The “Value Will Win” Record
In 1934, David L. Dodd and Benjamin Graham published a
manifesto for investors that has attracted strong adherents,
including the legendary Warren Buffett.
They argued that
“value” wins over time. To find value, investors should look
for stocks with low price-earning ratios and low prices
relative to book value. Value is based on current realities
rather than on projections of future growth.
The resulting
theory is consistent with the views of behavioralists that
investors tend to be overconfident in their ability to project
high earnings growth and thus overpay for “growth” stocks.

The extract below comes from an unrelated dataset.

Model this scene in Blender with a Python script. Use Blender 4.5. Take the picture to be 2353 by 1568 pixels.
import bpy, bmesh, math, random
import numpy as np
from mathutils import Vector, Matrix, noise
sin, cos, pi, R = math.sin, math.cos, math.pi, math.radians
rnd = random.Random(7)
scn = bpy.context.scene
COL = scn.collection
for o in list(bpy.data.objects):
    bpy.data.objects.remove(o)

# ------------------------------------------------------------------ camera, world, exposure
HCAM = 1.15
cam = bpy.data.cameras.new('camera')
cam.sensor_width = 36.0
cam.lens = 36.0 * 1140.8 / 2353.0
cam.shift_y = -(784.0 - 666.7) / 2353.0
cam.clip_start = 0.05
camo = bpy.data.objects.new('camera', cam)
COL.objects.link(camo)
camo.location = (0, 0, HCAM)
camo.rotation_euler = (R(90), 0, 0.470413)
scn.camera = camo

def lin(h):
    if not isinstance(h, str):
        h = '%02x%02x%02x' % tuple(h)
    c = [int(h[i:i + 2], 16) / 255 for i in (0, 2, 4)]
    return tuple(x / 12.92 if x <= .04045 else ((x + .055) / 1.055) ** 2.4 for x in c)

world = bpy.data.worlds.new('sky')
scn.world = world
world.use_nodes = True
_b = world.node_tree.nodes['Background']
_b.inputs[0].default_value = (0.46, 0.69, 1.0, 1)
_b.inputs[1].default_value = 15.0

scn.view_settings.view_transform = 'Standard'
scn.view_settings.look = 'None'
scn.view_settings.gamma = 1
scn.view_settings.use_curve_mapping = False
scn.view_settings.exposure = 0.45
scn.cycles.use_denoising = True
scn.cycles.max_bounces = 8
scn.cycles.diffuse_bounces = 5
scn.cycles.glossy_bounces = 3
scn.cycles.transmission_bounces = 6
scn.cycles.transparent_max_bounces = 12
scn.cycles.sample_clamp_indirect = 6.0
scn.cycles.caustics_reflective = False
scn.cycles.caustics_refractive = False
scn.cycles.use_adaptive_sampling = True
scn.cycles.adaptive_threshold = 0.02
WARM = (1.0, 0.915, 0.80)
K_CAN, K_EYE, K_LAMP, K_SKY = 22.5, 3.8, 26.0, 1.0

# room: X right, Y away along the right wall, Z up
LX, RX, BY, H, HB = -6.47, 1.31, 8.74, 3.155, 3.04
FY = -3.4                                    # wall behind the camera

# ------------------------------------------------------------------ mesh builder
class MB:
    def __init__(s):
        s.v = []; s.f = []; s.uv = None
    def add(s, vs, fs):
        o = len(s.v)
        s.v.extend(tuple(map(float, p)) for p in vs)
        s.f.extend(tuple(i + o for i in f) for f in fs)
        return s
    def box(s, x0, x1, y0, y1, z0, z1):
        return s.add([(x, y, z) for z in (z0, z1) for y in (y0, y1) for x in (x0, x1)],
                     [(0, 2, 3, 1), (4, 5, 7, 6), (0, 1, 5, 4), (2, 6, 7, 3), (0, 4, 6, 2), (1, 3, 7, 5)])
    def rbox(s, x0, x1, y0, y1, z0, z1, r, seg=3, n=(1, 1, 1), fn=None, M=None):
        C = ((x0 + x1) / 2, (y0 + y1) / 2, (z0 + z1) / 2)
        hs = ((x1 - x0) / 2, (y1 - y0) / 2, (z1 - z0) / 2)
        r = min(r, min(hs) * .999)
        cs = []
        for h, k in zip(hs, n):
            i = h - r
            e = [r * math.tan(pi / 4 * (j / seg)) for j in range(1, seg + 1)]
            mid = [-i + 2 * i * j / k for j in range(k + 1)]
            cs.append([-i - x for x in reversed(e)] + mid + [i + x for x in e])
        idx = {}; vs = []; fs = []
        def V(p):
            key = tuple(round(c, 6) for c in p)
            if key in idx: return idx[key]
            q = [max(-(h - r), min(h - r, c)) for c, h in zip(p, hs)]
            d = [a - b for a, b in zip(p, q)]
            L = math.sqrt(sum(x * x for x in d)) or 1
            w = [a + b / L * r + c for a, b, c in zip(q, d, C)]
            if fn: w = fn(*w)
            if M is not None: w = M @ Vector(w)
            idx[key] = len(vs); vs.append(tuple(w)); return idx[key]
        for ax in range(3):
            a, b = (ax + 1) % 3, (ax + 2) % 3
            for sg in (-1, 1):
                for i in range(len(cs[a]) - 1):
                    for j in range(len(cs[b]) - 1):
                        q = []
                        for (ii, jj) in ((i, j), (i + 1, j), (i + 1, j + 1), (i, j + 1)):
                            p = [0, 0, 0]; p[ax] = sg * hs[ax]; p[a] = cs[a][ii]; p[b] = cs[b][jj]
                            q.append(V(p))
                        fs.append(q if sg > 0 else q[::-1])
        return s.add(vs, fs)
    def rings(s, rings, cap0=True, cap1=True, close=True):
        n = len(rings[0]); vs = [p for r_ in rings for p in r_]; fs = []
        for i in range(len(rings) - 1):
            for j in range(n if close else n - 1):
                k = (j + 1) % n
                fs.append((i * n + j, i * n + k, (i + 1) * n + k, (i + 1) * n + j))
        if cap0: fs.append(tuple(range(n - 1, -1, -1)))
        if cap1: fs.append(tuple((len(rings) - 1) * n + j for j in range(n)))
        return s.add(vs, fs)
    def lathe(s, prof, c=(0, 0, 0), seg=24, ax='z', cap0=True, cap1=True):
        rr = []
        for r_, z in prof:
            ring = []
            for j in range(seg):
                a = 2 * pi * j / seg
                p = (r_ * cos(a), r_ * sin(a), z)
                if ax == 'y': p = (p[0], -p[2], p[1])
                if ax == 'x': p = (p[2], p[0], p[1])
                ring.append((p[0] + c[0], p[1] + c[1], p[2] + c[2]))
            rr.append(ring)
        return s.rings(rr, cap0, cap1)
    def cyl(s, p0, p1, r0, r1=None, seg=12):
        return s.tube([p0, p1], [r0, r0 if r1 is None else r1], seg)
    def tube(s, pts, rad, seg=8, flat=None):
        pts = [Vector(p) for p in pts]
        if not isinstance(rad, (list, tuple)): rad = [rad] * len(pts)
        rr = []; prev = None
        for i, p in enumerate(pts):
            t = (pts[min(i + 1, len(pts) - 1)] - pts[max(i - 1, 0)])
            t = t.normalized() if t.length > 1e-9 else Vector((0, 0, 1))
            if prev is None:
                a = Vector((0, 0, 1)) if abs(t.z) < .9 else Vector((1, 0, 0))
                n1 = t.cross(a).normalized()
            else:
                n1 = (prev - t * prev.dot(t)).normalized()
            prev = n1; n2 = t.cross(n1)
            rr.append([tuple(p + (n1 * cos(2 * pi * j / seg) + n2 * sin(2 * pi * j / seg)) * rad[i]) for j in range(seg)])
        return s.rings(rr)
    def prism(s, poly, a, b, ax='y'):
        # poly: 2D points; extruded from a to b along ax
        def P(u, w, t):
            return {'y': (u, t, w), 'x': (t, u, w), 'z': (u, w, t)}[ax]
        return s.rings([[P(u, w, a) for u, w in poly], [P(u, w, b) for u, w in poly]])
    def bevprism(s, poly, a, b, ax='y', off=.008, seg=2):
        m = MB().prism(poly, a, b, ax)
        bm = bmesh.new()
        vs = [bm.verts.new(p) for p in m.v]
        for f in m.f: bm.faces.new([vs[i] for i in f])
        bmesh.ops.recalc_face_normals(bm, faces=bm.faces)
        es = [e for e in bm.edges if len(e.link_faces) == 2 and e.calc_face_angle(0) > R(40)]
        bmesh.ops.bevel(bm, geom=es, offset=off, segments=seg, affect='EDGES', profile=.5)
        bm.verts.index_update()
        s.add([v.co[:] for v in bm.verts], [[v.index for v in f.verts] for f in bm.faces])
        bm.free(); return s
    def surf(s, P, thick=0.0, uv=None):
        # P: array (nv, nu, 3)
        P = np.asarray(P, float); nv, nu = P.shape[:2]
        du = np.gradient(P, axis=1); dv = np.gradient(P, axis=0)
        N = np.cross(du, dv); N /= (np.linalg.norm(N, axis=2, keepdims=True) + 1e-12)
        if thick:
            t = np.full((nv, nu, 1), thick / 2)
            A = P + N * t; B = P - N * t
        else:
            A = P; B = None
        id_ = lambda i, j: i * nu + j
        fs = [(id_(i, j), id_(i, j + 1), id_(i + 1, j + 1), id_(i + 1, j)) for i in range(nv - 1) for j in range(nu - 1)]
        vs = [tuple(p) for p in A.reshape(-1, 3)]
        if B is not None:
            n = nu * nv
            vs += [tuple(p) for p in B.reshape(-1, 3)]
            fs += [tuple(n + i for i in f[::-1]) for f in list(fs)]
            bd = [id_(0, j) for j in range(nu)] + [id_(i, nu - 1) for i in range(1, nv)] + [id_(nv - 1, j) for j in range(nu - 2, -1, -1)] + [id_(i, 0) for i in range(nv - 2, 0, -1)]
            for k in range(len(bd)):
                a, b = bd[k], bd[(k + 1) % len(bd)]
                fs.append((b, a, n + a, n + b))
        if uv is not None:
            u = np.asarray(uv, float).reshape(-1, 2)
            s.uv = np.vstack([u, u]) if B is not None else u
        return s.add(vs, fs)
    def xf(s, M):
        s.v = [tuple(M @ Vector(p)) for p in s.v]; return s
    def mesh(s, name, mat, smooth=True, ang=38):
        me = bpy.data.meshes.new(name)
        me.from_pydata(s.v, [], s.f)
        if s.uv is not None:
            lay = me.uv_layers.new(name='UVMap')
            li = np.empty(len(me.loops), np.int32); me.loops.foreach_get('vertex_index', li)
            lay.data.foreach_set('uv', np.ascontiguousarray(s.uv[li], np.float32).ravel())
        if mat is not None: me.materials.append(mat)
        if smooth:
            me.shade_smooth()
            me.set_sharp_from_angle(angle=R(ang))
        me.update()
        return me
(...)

Stocks with Low Price-Earnings
Multiples Outperform Those with
High Multiples
I have considerable intellectual
sympathy with this
approach. One of my cardinal rules of stock selection is to
look for companies with good growth prospects that have yet
to be discovered by the stock market and thus are selling at
relatively low earnings multiples. This approach is often
described as GARP, growth at a reasonable price. I have
warned investors repeatedly about the dangers of very high-
multiple stocks that are currently fashionable. Particularly
because earnings growth is so hard to forecast, it’s far better
to be in low-multiple stocks; if growth does materialize, both
the earnings and the earnings
multiple will likely increase,
giving the investor a double benefit. Buying a high-multiple
stock whose earnings growth fails to materialize subjects
investors to a double whammy.
Both the earnings and the
multiple can fall.
There is some evidence that a portfolio of stocks with
relatively low earnings multiples (as well as low multiples of
cash flow and of sales) produces above-average rates of return
even after adjustment for risk. This strategy was tested by
Sanjoy Basu in the late 1970s
and has been confirmed by
several researchers since then. For example, the figure
Average Quarterly Returns vs. P/E Ratio
shows
the return
from ten equal-sized groups of stocks, ranked by their P/E
ratios. Group 1 had the lowest P/Es, Group 2 the second
lowest, and so on. The figure shows that as the P/E of a
group of stocks increased, the return decreased.
This “P/E effect,” however, appears to vary over time—it
is not dependable over every investment period. And even if
it does persist on average over a long period of time, one can
never be sure whether the excess returns are due to increased
risk or to market abnormalities.
The studies that have
documented abnormal returns have used beta to measure risk.
If beta is a far from perfect risk measure, one cannot claim
that the low P/E pattern indicates a market inefficiency. And
low P/Es are often justified. Companies on the verge of some
financial disaster will frequently sell at very low multiples of
reported earnings. The low multiples might reflect not value
but a profound concern about the viability of the companies.